Donald Tusk nie powiedział, że poseł Lenz kłamie, tylko stwierdził, że jeśli „nie akceptuje albo nie rozumie”, iż trzeba mówić, że „jeśli wygramy wybory, 500 plus, 13. i 14. emerytura będą utrzymane”, to „nie będzie się już wypowiadał w mediach w imieniu Platformy i w przyszłej kadencji nie będzie reprezentował Platformy w Sejmie”. Poseł Lenz nie rozumie, że „świento prawda” jest wyłącznie do użytku wewnętrznego, „tys prawda” obowiązuje wtedy, gdy ustala się narrację, zaś „gówno prawda” służy do użytku zewnętrznego.
„Świento prawda” funkcjonuje w PO niejako na poziomie epistemologicznym, „tys prawda” na poziomie metodologicznym, zaś „gówno prawda” na poziomie ontologicznym. Poseł Lenz nieumyślnie ujawnił, jak to funkcjonuje, dlatego Donald Tusk musiał mu pogrozić i go zglanować. I przy okazji musiał pomieszać porządki: ontologiczny, epistemologiczny i metodologiczny. Kiedy Tusk miesza porządki, a przy okazji ludziom w głowach, bardzo łatwo to rozpoznać, gdyż wtedy używa określeń „przyrzekam” lub „gwarantuję”. A skoro porządek został zburzony, Tusk musiał dorzucić coś ekstra. Ma to przykryć właśnie mieszanie porządków i w głowach.
Że Tusk coś „gwarantuje”, to już banał i rutyna, dlatego musi być jeszcze coś ekstra, w tym wypadku zapewnienie: „nie tylko utrzymane będą 500 plus, ‘trzynastka’, ‘czternastka’, ale będą też bezpieczne, bo inflacja nie będzie zżerała ich wartości z miesiąca na miesiąc”. Jeśli „utrzymanie” pochodzi z poziomu ontologicznego, czyli „gówno prawdy”, nie ma żadnego znaczenia, jak bardzo się to „gwarantuje” czy zaklina.

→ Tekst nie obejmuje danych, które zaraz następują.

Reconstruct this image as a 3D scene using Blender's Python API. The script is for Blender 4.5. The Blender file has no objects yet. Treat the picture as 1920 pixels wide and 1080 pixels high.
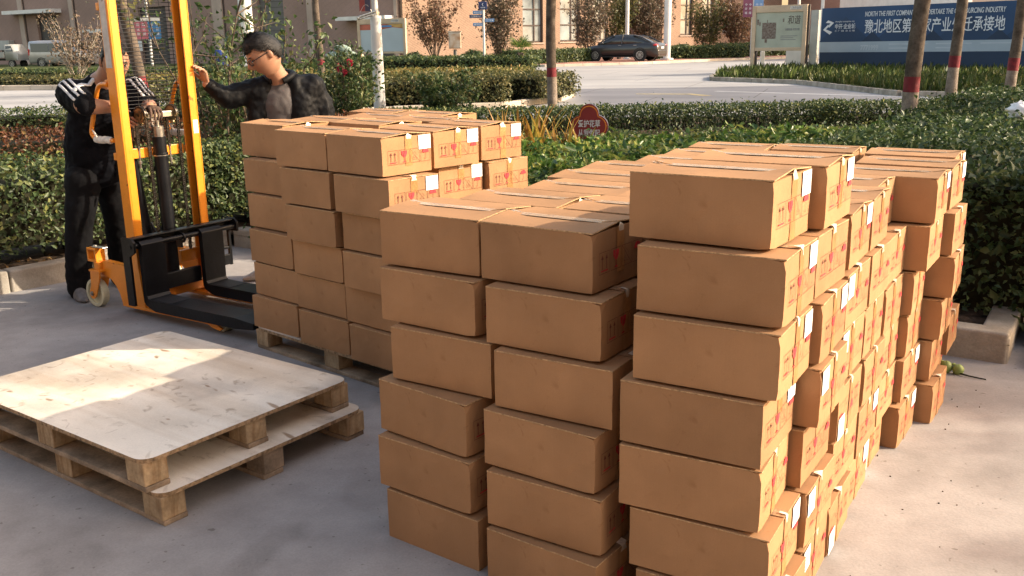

Kiedy Donald Tusk mówi, że „poseł Tomasz Lenz tego nie akceptuje albo nie rozumie”, to nie chodzi mu o żaden stan faktyczny, tylko o to, że wyrywny polityk PO nie przestrzega ścisłego podziału na trzy rodzaje prawdy i zapomina, kiedy i dlaczego trzeba używać konkretnego rodzaju. Okropne jest to, że sprawa jest „arcyboleśnie prosta” (jak powiedziałby były prezydent Bronisław Komorowski). Na co dzień i na zewnątrz można i trzeba się posługiwać wyłącznie „gówno prawdą”. To jest tak proste, że aż dziw, iż ktoś może się tu pomylić. No, ale chodzi o posła Lenza, a jego nie za to cenimy, że cokolwiek odróżnia.